Here are some of the other things the media asked Bettman about…


At the end of February, two days after the trade deadline, the mediation effort to help salvage the RendezVous LeBreton Flats proposal to get an arena built downtown fell apart. On Thursday, March 7 the National Capital Commission will hold a meeting to “finalize the elements of a new process for the future redevelopment of LeBreton Flats.”

Although Melnyk followed up that bad news with a statement saying he was determined to find alternate locations for a new arena and again committed to the long term in Ottawa, there is a very real crisis of consumer confidence within the fan base that was amplified after the sell-off of high-end players at the deadline.

It’s gotten so bad that some have wondered if Bettman and the NHL would step in to help the situation somehow, or if Melnyk might still try to move the Senators to a different city after seeming to threaten that once before.
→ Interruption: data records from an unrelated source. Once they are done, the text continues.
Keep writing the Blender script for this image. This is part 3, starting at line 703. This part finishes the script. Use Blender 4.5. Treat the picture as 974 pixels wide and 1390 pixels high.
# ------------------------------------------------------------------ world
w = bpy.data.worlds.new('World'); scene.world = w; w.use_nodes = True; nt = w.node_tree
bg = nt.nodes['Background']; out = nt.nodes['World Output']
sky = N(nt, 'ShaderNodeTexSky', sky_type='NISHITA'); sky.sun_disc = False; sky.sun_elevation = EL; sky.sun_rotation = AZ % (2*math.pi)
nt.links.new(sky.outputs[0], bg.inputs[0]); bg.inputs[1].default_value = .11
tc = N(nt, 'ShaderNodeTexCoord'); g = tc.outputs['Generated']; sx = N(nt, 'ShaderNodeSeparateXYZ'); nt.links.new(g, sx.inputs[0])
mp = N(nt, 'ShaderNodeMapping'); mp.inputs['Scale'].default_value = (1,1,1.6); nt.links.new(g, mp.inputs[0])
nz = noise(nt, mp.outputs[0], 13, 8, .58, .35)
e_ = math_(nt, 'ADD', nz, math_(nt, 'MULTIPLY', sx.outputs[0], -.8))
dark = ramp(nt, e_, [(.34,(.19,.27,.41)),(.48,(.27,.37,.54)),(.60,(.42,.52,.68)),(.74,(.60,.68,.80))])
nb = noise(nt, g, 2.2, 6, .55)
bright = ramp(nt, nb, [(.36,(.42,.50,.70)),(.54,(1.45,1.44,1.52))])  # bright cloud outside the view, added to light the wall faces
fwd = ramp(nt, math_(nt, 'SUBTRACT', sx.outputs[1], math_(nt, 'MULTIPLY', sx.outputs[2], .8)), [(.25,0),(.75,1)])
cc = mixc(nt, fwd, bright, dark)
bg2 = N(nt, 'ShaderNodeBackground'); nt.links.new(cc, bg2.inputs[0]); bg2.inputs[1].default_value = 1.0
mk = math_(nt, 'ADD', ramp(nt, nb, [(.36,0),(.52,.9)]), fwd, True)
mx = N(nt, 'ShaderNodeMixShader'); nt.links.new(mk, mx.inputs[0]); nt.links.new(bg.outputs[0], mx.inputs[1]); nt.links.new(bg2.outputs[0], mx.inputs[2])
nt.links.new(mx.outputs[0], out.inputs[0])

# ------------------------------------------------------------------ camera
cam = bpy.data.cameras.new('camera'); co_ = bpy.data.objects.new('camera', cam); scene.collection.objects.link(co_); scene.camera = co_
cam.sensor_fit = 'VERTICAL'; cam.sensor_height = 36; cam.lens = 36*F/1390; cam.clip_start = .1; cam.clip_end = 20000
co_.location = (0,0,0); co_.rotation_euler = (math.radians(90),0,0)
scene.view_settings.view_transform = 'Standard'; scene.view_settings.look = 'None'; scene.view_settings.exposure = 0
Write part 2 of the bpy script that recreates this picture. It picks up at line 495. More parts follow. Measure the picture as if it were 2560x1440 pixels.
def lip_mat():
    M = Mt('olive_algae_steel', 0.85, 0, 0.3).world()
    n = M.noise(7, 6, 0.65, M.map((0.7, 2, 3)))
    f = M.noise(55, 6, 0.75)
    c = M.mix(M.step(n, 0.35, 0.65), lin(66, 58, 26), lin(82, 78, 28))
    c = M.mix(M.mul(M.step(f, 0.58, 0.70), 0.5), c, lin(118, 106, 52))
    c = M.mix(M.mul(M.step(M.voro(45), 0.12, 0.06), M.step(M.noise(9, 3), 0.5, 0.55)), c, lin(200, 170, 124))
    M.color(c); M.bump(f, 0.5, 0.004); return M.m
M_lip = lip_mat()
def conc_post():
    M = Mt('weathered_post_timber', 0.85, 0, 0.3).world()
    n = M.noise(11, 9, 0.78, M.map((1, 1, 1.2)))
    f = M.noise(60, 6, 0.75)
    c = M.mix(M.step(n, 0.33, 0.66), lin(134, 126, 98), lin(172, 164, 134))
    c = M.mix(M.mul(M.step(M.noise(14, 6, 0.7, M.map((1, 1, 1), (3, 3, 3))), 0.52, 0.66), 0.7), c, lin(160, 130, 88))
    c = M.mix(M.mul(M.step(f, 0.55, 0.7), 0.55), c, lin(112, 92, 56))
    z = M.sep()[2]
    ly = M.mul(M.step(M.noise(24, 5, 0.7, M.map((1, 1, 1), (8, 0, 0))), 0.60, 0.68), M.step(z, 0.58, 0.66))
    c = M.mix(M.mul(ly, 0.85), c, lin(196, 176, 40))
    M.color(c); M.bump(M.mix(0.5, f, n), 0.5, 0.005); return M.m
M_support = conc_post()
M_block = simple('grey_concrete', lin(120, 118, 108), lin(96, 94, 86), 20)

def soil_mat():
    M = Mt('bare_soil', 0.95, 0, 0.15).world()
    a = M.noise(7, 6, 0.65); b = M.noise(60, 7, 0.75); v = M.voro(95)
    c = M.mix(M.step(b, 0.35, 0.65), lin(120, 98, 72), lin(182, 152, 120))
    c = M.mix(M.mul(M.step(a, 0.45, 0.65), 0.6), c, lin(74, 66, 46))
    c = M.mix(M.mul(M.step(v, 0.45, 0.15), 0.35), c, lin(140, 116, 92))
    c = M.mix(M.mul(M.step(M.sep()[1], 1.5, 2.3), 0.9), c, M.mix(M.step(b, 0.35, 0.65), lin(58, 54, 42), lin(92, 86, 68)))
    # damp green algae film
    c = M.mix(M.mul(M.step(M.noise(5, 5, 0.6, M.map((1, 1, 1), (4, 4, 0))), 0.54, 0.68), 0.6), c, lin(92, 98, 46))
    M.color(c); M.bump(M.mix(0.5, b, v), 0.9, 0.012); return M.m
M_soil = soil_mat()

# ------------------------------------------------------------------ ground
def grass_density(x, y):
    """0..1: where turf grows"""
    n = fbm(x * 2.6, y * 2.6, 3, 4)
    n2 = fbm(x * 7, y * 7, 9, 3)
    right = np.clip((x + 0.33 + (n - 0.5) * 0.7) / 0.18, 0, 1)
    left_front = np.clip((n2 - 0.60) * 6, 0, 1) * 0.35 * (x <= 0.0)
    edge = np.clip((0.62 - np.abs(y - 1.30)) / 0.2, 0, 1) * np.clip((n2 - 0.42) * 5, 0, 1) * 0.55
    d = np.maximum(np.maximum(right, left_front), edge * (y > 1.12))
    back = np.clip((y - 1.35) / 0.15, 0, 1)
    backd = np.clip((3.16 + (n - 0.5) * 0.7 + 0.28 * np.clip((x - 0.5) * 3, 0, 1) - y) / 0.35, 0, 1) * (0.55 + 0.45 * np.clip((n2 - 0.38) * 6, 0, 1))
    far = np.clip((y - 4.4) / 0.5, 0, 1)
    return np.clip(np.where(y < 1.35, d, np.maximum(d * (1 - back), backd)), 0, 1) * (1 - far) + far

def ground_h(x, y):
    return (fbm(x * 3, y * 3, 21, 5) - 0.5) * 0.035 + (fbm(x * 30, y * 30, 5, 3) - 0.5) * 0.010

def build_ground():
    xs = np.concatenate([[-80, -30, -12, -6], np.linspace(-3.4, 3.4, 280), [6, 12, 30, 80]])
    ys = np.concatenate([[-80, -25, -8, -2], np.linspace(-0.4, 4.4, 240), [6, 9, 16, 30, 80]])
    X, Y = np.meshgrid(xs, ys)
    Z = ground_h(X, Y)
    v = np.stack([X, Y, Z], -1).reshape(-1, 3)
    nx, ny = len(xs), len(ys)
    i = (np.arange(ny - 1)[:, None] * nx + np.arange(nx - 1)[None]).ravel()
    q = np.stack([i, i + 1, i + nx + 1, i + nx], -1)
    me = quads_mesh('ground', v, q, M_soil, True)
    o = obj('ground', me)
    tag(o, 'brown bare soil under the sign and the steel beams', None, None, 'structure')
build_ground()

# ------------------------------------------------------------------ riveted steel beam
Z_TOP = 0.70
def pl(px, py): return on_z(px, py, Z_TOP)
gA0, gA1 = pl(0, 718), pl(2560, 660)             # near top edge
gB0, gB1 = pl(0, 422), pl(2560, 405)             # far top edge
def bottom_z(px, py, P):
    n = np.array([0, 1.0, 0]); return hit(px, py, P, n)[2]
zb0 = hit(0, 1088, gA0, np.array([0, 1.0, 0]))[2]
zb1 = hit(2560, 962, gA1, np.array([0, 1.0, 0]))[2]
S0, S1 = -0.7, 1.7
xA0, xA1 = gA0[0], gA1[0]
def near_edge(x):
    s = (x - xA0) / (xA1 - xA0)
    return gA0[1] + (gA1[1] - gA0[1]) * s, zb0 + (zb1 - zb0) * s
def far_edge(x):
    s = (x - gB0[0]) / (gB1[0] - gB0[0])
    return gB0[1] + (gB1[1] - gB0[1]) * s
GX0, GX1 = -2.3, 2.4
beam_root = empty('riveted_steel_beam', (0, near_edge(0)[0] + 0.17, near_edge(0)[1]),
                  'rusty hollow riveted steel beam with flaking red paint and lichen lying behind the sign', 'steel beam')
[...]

The commissioner said he didn’t have any of these worries and was not involved in the goings-on in and around the Senators franchise.

“Major projects, the ebb and flow of team performance, is something that will change over time,” Bettman said. “I know Eugene Melnyk is very committed to the Senators and is very focused on looking for what he has to do and what his best options are under the circumstances.

“Teams go through ebbs and flows both on the ice and with their fan bases and Eugene Melnyk is doing what is expected of him as an owner in terms of meeting the team’s obligations and management, ownership for any franchise at any given point in time may think it’s time for a rebuild and that’s what has to be done. Teams go through cycles.

“I haven’t been asked to step in, but we’re always willing to help when appropriate and when asked.”

And as far as relocation goes, something the commissioner has been vehemently against in the past, he pointedly said he was not concerned about that happening with Ottawa “because there’s no reason to be.”


For as healthy as the on-ice product is these days, as we head down the home stretch of the regular season many fans are still concerned about a future work stoppage. If no new deal is struck, the NHL and PA can both choose to opt out of the current CBA in September, which would start a one year countdown to the official expiry of the deal. In that scenario, if no new CBA is agreed to, another lockout could take place in September of 2020.

As these negotiations continue, and although a 2020 World Cup has already been ruled out, Bettman maintained optimism that a work stoppage would not happen this time.

“The update is that we’ve described the state of our discussions, which you’ve heard Bill and I say previously are constructive and cordial. There’s nothing substantive to report, but I think all of us in this room believe that labour peace is important and we hope we can maintain it.”